Der Prophet Jeremia kannte sich bestens aus mit der Natur des Landes Israel und seinen Tieren, und die Truppen des babylonischen Feindes verglich er mit »giftigen Schlangen, gegen die es keine Beschwörung gibt«. Das verweist sowohl auf die Gefährlichkeit dieser Schlangen – dem biblischen Namen nach zu urteilen, handelt es sich vermutlich um Palästinavipern – als auch auf die Unfähigkeit der Menschen damals, Schlangenbisse anders als mit magischen Mitteln zu kurieren, zu denen Beschwörungen gehörten. Auch der Prediger Kohelet erwähnte Schlangen, gegen die der Schlangenbeschwörer nichts auszurichten vermag, und es ist gut möglich, dass die Schlangenbeschwörung – Lachasch, ein Wort, das im heutigen Hebräisch für alle möglichen Beschwörungen und Zaubersprüche steht – ursprünglich eine lautmalerische Nachahmung des Zischelns der Schlange, Lechischat ha-Nachasch, war, ein Mittel gegen ihr Gift.

Die berühmte Kupferschlange, die Mose goss und an einen Mast hängte, war ebenfalls ein Heilmittel gegen die Bisse echter Schlangen: »Mose machte also eine Schlange aus Kupfer und hängte sie an einer Fahnenstange auf. Wenn nun jemand von einer Schlange gebissen wurde und zu der Kupferschlange aufblickte, blieb er am Leben.« Auch Äskulap, der griechische Gott der Heilkunst, trat stets mit einer Schlange auf, und so gelangte sie in die Abzeichen heutiger medizinischer Einrichtungen und Sanitätskorps in aller Welt.

Das Grauen vor der Schlange hat auch einige hebräische Ausdrücke geprägt. Ein besonders dummer Spruch lautet: [197] »Selbst der besten Schlange zerschmettere den Kopf.« Er war ursprünglich auf die ägyptischen Sklaventreiber zu Moses Zeiten gemünzt, und manche ziehen noch heute politische Lehren daraus.

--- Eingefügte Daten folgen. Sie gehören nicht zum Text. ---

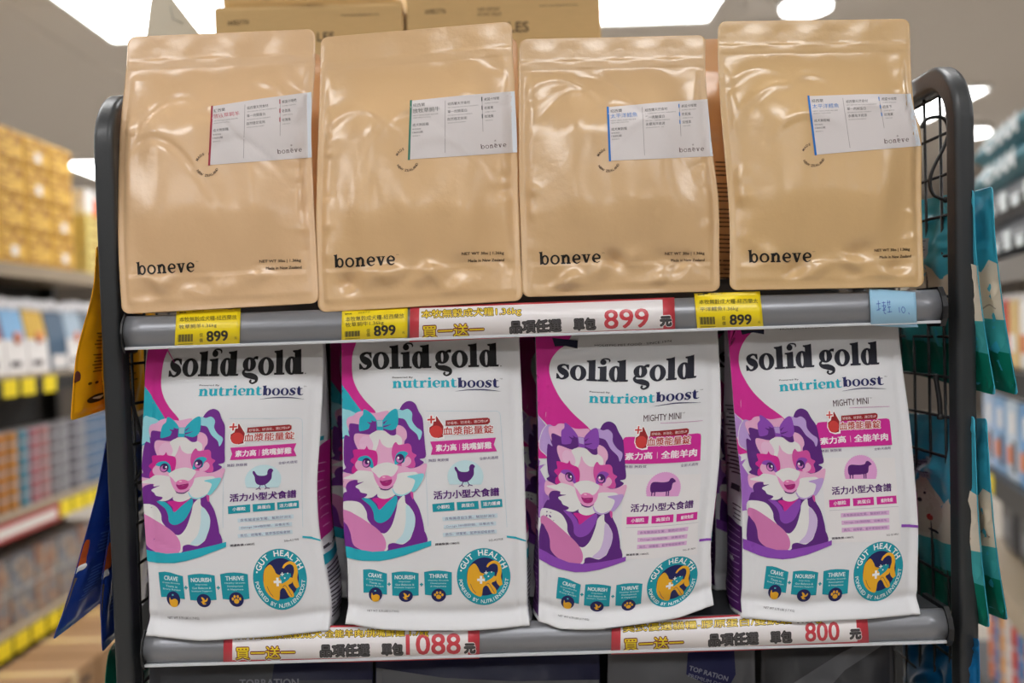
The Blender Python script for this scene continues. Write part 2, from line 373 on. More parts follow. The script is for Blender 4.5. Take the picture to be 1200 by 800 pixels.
def dog(a, B):
    C = (138, 72, 178) if B else CYA; LC = (184, 155, 214) if B else LCY; P = (90, 36, 122) if B else PUR
    a.part = 'dog_illustration'
    def sh(f, L, c, l, sm=True): a.poly(M(f, L), c, l, sm, n=4)
    if not B:
        sh(c6, [(60, 90), (160, 100), (142, 180), (137, 240), (143, 310), (165, 365), (200, 415), (257, 482), (190, 500), (110, 400), (60, 330)], MAG, 1)
        a.poly(M(c6, [(60, 310), (92, 345), (200, 490), (190, 560), (60, 620)]), C, 2)
        sh(cA, [(0, 125), (60, 118), (110, 130), (160, 170), (120, 260), (100, 350), (40, 372), (0, 372)], LC, 3)
    else:
        a.poly(M(e4, [(60, 20), (85, 35), (155, 105), (140, 200), (110, 262), (60, 262)]), (178, 140, 205), 2)
        a.poly(M(e4, [(60, 262), (108, 262), (140, 340), (215, 400), (130, 420), (60, 430)]), MAG, 2)
        sh(e4, [(160, 105), (200, 92), (262, 125), (300, 110), (280, 250), (230, 320), (190, 375), (130, 330), (122, 250), (132, 160)], LC, 3.2)
        a.stroke(M(e4, [(170, 98), (135, 150), (120, 250), (130, 330), (190, 375)]), .7, WHT, 3.6)
        a.poly(M(e4, [(60, 400), (125, 415), (150, 440), (145, 480), (200, 455), (160, 515), (215, 600), (262, 600), (215, 640), (272, 760), (272, 860), (200, 880), (200, 940), (60, 960)]), (160, 105, 195), 3)
        a.stroke(M(e4, [(125, 415), (150, 440), (145, 480), (195, 455), (158, 515), (215, 602), (262, 600), (215, 640), (270, 760), (270, 860), (198, 882), (198, 930)]), .8, WHT, 3.6, smooth=False)
    W = (lambda L: L) if not B else (lambda L: [tuple(W24(np.array([p[:2]]))[0])+tuple(p[2:]) for p in L])
    def sh(f, L, c, l, sm=True): a.poly(W(M(f, L)), c, l, sm, n=4)
    def st(f, L, w, c, l): a.stroke(W(M(f, L)), w, c, l)
    def el(f, x, y, rx, ry, c, l, n=16): a.poly(W([f(x+rx*math.cos(2*math.pi*k/n), y+ry*math.sin(2*math.pi*k/n)) for k in range(n)]), c, l)
    # body
    sh(cB, [(5, 250), (35, 165), (60, 150), (52, 110), (80, 68), (150, 52), (200, 100), (330, 120), (480, 170), (560, 180), (612, 140), (632, 210), (680, 300), (715, 430), (735, 560), (762, 590), (640, 640), (400, 680), (75, 640), (10, 560), (0, 400)], P, 4)
    sh(cB, [(608, 138), (625, 150), (630, 200), (622, 215), (606, 180)], MAG2, 4.3)
    sh(cB, [(0, 245), (100, 230), (180, 250), (230, 320), (242, 390), (300, 460), (350, 500), (400, 500), (450, 430), (485, 310), (500, 230), (552, 183), (562, 245), (600, 280), (640, 350), (642, 430), (600, 560), (540, 600), (450, 588), (415, 640), (400, 662), (380, 652), (300, 500), (100, 350), (0, 310)], WHT, 5)
    sh(cB, [(0, 312), (60, 310), (160, 360), (300, 450), (370, 520), (398, 590), (380, 655), (280, 668), (180, 645), (110, 590), (90, 500), (60, 430), (0, 380)], PNK2 if B else (214, 130, 185), 6)
    sh(cB, [(0, 392), (40, 410), (75, 470), (92, 560), (120, 620), (60, 640), (0, 610)], P, 6.5)
    sh(cB, [(568, 265), (615, 305), (643, 370), (640, 450), (610, 530), (565, 585), (480, 585), (540, 510), (565, 400)], (190, 220, 230) if not B else (200, 180, 218), 6)
    sh(cB, [(415, 640), (420, 600), (470, 588), (540, 600), (620, 540), (700, 460), (750, 580), (640, 640), (420, 660)], P, 6.2)
    sh(cB, [(185, 205), (260, 214), (310, 260), (340, 300), (400, 240), (482, 185), (490, 250), (440, 360), (390, 405), (340, 418), (300, 390), (290, 330), (260, 270)], C, 5.6)
    sh(cB, [(280, 216), (330, 203), (420, 208), (472, 183), (400, 250), (342, 305), (322, 258)], MAG, 6)
    sh(cB, [(325, 190), (345, 138), (460, 120), (482, 168), (425, 205), (370, 212)], WHT, 6.2)
    # band under the dog
    a.poly(W(M(cB, [(-40, 600), (70, 618)]))+W(M(cB, [(150, 641), (280, 663), (400, 656), (560, 622), (700, 590), (782, 568), (782, 610), (660, 655), (560, 692), (440, 725), (340, 742), (200, 740), (130, 730), (60, 712), (-40, 690)])), C, 7)
    # head
    sh(cA, [(95, 250), (190, 250), (250, 320), (350, 300), (520, 210), (562, 118), (600, 60), (655, 38), (708, 62), (740, 130), (778, 200), (788, 300), (800, 450), (808, 560), (752, 582), (790, 612), (735, 655), (690, 668), (300, 720), (130, 722), (30, 695), (60, 660), (40, 600), (45, 370), (92, 370), (80, 320)], P, 8)
    sh(cA, [(540, 115), (590, 125), (640, 112), (680, 150), (680, 220), (720, 280), (770, 320), (766, 370), (745, 402), (725, 350), (660, 290), (610, 210), (545, 190)], LC, 8.5)
    sh(cA, [(90, 320), (65, 250), (75, 195), (130, 175), (165, 145), (230, 130), (330, 150), (460, 130), (430, 210), (360, 220), (345, 290), (200, 260), (95, 250)], PINK, 8.5)
    sh(cA, [(145, 350), (180, 341), (290, 350), (350, 312), (415, 310), (480, 355), (528, 352), (535, 268), (590, 275), (626, 320), (630, 380), (605, 440), (625, 640), (700, 665), (812, 622), (806, 700), (770, 770), (640, 830), (420, 860), (200, 860), (30, 840), (20, 715), (130, 722), (210, 710), (200, 560), (150, 440), (138, 390)], PINK, 9)
    sh(cA, [(280, 362), (320, 330), (370, 315), (415, 311), (450, 340), (490, 357), (540, 352), (582, 385), (585, 440), (540, 448), (500, 470), (450, 474), (400, 440), (376, 392), (362, 450), (332, 518), (308, 500), (318, 450), (300, 400)], WHT, 10)
    sh(cA, [(195, 470), (190, 410), (230, 365), (290, 380), (320, 450), (308, 500), (260, 470), (230, 492)], (228, 185, 215), 9.5)
    sh(cA, [(130, 500), (180, 490), (238, 488), (258, 458), (275, 490), (340, 505), (360, 560), (352, 640), (318, 668), (240, 692), (200, 712), (122, 712), (122, 660), (140, 632), (106, 605), (115, 580), (138, 560)], MAG, 11)
    sh(cA, [(490, 520), (500, 460), (528, 422), (560, 450), (640, 435), (672, 460), (682, 518), (722, 545), (700, 580), (712, 630), (692, 664), (600, 650), (530, 632), (500, 580)], MAG2, 11)
    sh(cA, [(148, 640), (175, 590), (230, 580), (310, 650), (295, 685), (240, 695), (180, 692)], PINK, 12)
    sh(cA, [(172, 588), (200, 558), (260, 550), (308, 590), (322, 665), (290, 655), (240, 605), (205, 600)], C, 12.3)
    sh(cA, [(580, 640), (610, 590), (640, 558), (672, 590), (660, 630), (620, 652)], PINK, 12)
    sh(cA, [(518, 632), (528, 550), (560, 513), (610, 508), (642, 530), (620, 560), (605, 610), (560, 622)], C, 12.3)
    for x, y in ((255, 615), (567, 578)):
        el(cA, x, y, 41, 46, (62, 25, 92), 12.6); el(cA, x-4, y+6, 30, 32, (205, 120, 190), 12.9); el(cA, x+4, y-8, 20, 24, (62, 25, 92), 13.2)
        el(cA, x+(17 if x < 400 else -14), y-8, 9, 10, (245, 245, 245), 13.5, 10)
    # muzzle
    sh(cB, [(30, 40), (120, 0), (170, -30), (300, -10), (310, 60), (352, 128), (305, 185), (258, 205), (208, 200), (235, 172), (182, 158), (165, 130), (135, 105), (205, 68), (150, 74), (158, 50)], WHT, 12.5)
    sh(cB, [(35, 172), (62, 150), (54, 110), (80, 66), (148, 50), (158, 74), (208, 66), (138, 105), (168, 135), (185, 158), (238, 172), (208, 202), (100, 220)], P, 12.8)
    sh(cB, [(480, 30), (510, -5), (590, -15), (660, -10), (680, 50), (630, 110), (610, 148), (560, 180), (500, 176), (458, 130)], WHT, 12.5)
    sh(cB, [(575, 25), (640, 8), (718, 0), (692, 80), (640, 150), (612, 146), (632, 100), (640, 50)], (120, 205, 218) if not B else LC, 12.9)
    st(cB, [(452, 125, 8), (480, 170, 14), (540, 182, 12), (610, 145, 4)], 1, LC, 12.7)
    sh(cB, [(292, -45), (480, -45), (492, 0), (485, 50), (455, 100), (400, 130), (345, 112), (310, 60), (290, 0)], (226, 150, 200), 13)
    sh(cA, [(300, 680), (340, 645), (380, 625), (450, 612), (520, 630), (552, 655), (525, 715), (490, 745), (440, 738), (380, 760), (340, 720)], WHT, 13.4)
    el(cB, 396, 45, 54, 34, (222, 120, 180), 13.8); sh(cB, [(345, 55), (395, 70), (448, 52), (440, 85), (410, 102), (370, 98)], (165, 30, 115), 14)
    st(cB, [(350, 70, 9), (395, 62, 12), (448, 50, 8)], 1, (150, 30, 110), 14.1); el(cB, 380, 28, 14, 6, (240, 190, 215), 14.3, 8)
    st(cB, [(338, 110, 2), (370, 132, 10), (420, 132, 10), (462, 98, 2)], 1, (90, 30, 110), 14.3)
    # bow
    sh(cA, [(200, 322), (260, 285), (280, 240), (350, 225), (415, 240), (480, 280), (527, 320), (526, 355), (480, 357), (430, 318), (350, 312), (270, 345)], P, 14)
    sh(cA, [(228, 118), (270, 130), (325, 180), (348, 222), (300, 235), (285, 275), (270, 300), (205, 320), (186, 305), (190, 205), (222, 165)], C, 15)
    sh(cA, [(535, 112), (490, 125), (440, 172), (408, 222), (412, 285), (440, 302), (500, 310), (546, 265), (550, 170)], C, 15)
    st(cA, [(262, 235, 4), (290, 248, 16), (320, 262, 22)], 1, P, 15.5); st(cA, [(298, 218, 4), (320, 232, 12), (350, 250, 16)], 1, P, 15.5)
    st(cA, [(412, 248, 18), (430, 232, 10), (452, 215, 3)], 1, P, 15.5); st(cA, [(412, 278, 16), (445, 270, 12), (485, 255, 3)], 1, P, 15.5)
    a.poly(W(M(cA, [(346, 218), (412, 215), (412, 312), (352, 310)])), C, 16); a.poly(W(M(cA, [(352, 222), (406, 218), (404, 278), (358, 276)])), (150, 195, 208) if not B else LC, 16.5)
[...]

Eine besonders interessante Wendung ist hingegen: »Wer eine Mauer einreißt, den kann die Schlange beißen.« Sie stammt aus dem Buch Kohelet, dem Prediger Salomo, wo es in Kapitel 10 heißt: »Wer eine Grube gräbt, kann hineinfallen, wer eine Mauer einreißt, den kann die Schlange beißen, wer Steine bricht, kann sich dabei verletzen, wer Holz spaltet, bringt sich dadurch in Gefahr.«

Die übliche Erklärung besagt, dass die Sünder ihre Strafe abbekommen: Wer anderen eine Grube gräbt, fällt selbst hinein. Wer eine Mauer einreißt, das heißt, das Gesetz übertritt, wird zur Strafe von der Schlange gebissen. Wer Steine bricht, also zerstört und zerschmettert, wird verletzt und leidet Schmerzen, und wer Holz spaltet und Bäume fällt, gefährdet sein Leben.

Meiner Ansicht nach ist diese Auslegung unrichtig, und der Prediger meinte genau das Gegenteil. Doch zunächst möchte ich die Realität zu schildern versuchen, die der metaphorischen Verwendung von Mauer – oder wörtlich übersetzt: »Zaun« – und Schlange zugrunde lag.

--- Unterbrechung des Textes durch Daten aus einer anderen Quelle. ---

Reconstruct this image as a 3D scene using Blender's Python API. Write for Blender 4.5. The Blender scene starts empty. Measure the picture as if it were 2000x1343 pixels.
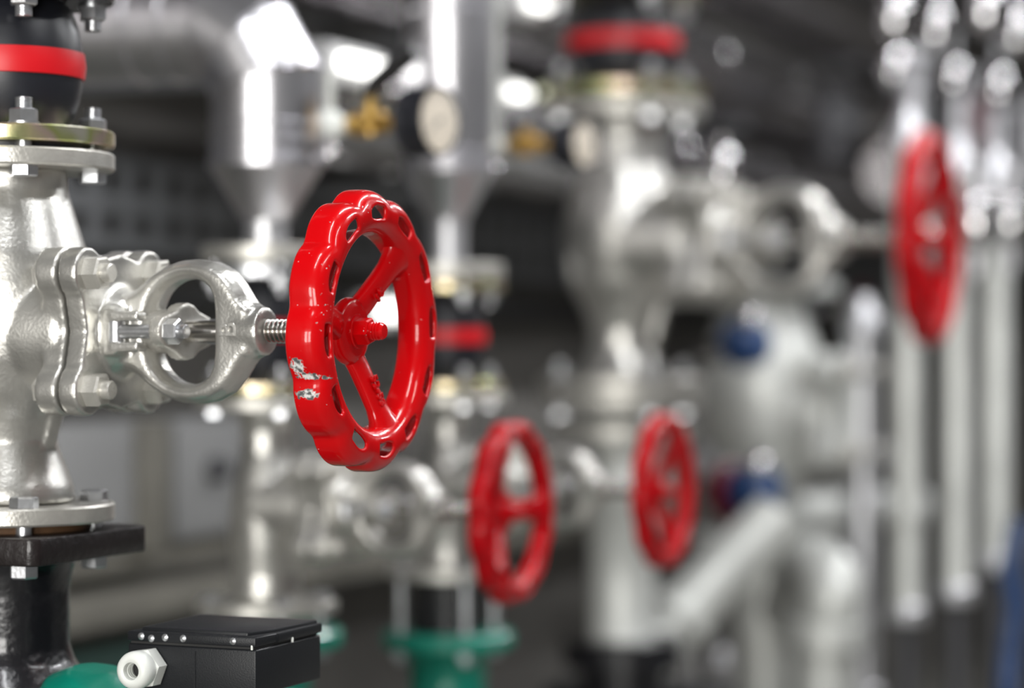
import bpy, bmesh, math, random
from mathutils import Vector, Matrix, noise
random.seed(7)
C = bpy.context.scene.collection
PI = math.pi
R = math.radians

# ------------------------------------------------------------------ camera
ZC = 1.30                                  # eye height
K = 36.0 / 2000.0 / 85.0                   # metres per pixel per metre of distance
cam_d = bpy.data.cameras.new('camera')
cam_d.lens = 85; cam_d.sensor_width = 36; cam_d.clip_start = .05; cam_d.clip_end = 60
cam_d.dof.use_dof = True
cam_d.dof.focus_distance = 1.70
cam_d.dof.aperture_fstop = 2.7
cam = bpy.data.objects.new('camera', cam_d); C.objects.link(cam)
cam.location = (0, 0, ZC); cam.rotation_euler = (PI/2, 0, 0)
bpy.context.scene.camera = cam
vs = bpy.context.scene.view_settings
vs.view_transform = 'Standard'; vs.look = 'None'; vs.exposure = 0.0; vs.gamma = 1.0
try: vs.use_curve_mapping = False
except Exception: pass

# room frame: U = way the valve stems point, V = way the rows of plant run
A = R(23)
U = Vector((math.cos(A), -math.sin(A), 0)); V = Vector((math.sin(A), math.cos(A), 0)); Z = Vector((0, 0, 1))
RZ = -A
def uv(u, v, z=0): return U*u + V*v + Z*z
def at(px, py, Y): return Vector(((px-1000)*Y*K, Y, ZC-(py-671.5)*Y*K))

# ------------------------------------------------------------------ world and big lights
w = bpy.data.worlds.new('World'); bpy.context.scene.world = w; w.use_nodes = True
w.node_tree.nodes['Background'].inputs[0].default_value = (.75, .8, .9, 1)
w.node_tree.nodes['Background'].inputs[1].default_value = .025

def area(name, loc, target, sx, sy, power, col=(1, 1, 1)):
    l = bpy.data.lights.new(name, 'AREA'); l.shape = 'RECTANGLE'; l.size = sx; l.size_y = sy
    l.energy = power; l.color = col
    o = bpy.data.objects.new(name, l); C.objects.link(o); o.location = loc
    d = (Vector(target)-Vector(loc)).normalized()
    o.rotation_euler = d.to_track_quat('-Z', 'Y').to_euler()
    return o
# daylight through the two windows in the wall behind the camera
WIN = [(1.35, -3.93, 1.50), (-.95, -3.93, 1.50)]
area('window_daylight', uv(*WIN[0]), uv(WIN[0][0], 0, 1.4), 1.7, 1.8, 180, (1, .985, .95))
area('window_daylight', uv(*WIN[1]), uv(WIN[1][0], 0, 1.4), 1.3, 1.8, 150, (1, .985, .95))
# tube lamps under the ceiling (fixtures are built below)
LAMPS = [(-.35, .6), (-.35, 2.6), (-.35, 4.6), (-.35, 6.8), (1.4, 1.6), (1.4, 4.2), (1.4, 7.0)]
for (u_, v_) in LAMPS:
    area('tube_lamp_light', uv(u_, v_, 3.13), uv(u_, v_, 0), .10, 1.35, 27 if v_ < 4 else 48, (.97, .98, 1))\
        .rotation_euler = (0, 0, RZ)

# ------------------------------------------------------------------ materials
def mat(name, col, metal=0., rough=.5, bump=0., bscale=200., var=0., vscale=20., coat=0., coatr=.1, spec=.5, emit=None, es=0., detail=3., rvar=0.):
    m = bpy.data.materials.new(name); m.use_nodes = True
    nt = m.node_tree; b = nt.nodes['Principled BSDF']
    b.inputs['Base Color'].default_value = (*col, 1)
    b.inputs['Metallic'].default_value = metal
    b.inputs['Roughness'].default_value = rough
    b.inputs['Coat Weight'].default_value = coat
    b.inputs['Coat Roughness'].default_value = coatr
    b.inputs['Specular IOR Level'].default_value = spec
    if emit:
        b.inputs['Emission Color'].default_value = (*emit, 1); b.inputs['Emission Strength'].default_value = es
    tc = nt.nodes.new('ShaderNodeTexCoord')
    if bump:
        n = nt.nodes.new('ShaderNodeTexNoise'); n.inputs['Scale'].default_value = bscale; n.inputs['Detail'].default_value = detail
        nt.links.new(tc.outputs['Object'], n.inputs['Vector'])
        bp = nt.nodes.new('ShaderNodeBump'); bp.inputs['Strength'].default_value = bump; bp.inputs['Distance'].default_value = .002
        nt.links.new(n.outputs['Fac'], bp.inputs['Height']); nt.links.new(bp.outputs['Normal'], b.inputs['Normal'])
    if var or rvar:
        n2 = nt.nodes.new('ShaderNodeTexNoise'); n2.inputs['Scale'].default_value = vscale; n2.inputs['Detail'].default_value = 5
        nt.links.new(tc.outputs['Object'], n2.inputs['Vector'])
        if var:
            mx = nt.nodes.new('ShaderNodeValToRGB')
            mx.color_ramp.elements[0].position = .35; mx.color_ramp.elements[1].position = .65
            mx.color_ramp.elements[0].color = (*[c*(1-var) for c in col], 1)
            mx.color_ramp.elements[1].color = (*[min(1, c*(1+var*.5)) for c in col], 1)
            nt.links.new(n2.outputs['Fac'], mx.inputs['Fac']); nt.links.new(mx.outputs['Color'], b.inputs['Base Color'])
        if rvar:
            mr = nt.nodes.new('ShaderNodeMapRange')
            mr.inputs['To Min'].default_value = max(0, rough-rvar); mr.inputs['To Max'].default_value = rough+rvar
            nt.links.new(n2.outputs['Fac'], mr.inputs['Value']); nt.links.new(mr.outputs['Result'], b.inputs['Roughness'])
    return m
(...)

Der biblische Zaun war eine niedrige Einfriedung aus Feldsteinen, die den Weinberg oder Gemüsegarten begrenzte. Er wird auch in der Geschichte des Sehers Bileam im Buch Numeri, Kapitel 22 erwähnt. Bileam kam damals auf seiner Eselin angeritten, um das israelitische Feldlager zu verfluchen. »Darauf stellte sich der Engel des Herrn auf den engen Weg zwischen den Weinbergen, der zu beiden Seiten Mauern hatte. Als die Eselin den Engel des Herrn sah, drückte [198] sie sich an der Mauer entlang und drückte dabei das Bein Bileams gegen die Mauer.«

Die Einfriedung wurde errichtet, wenn man ein Stück Land von Steinen befreite, um es zu bepflanzen.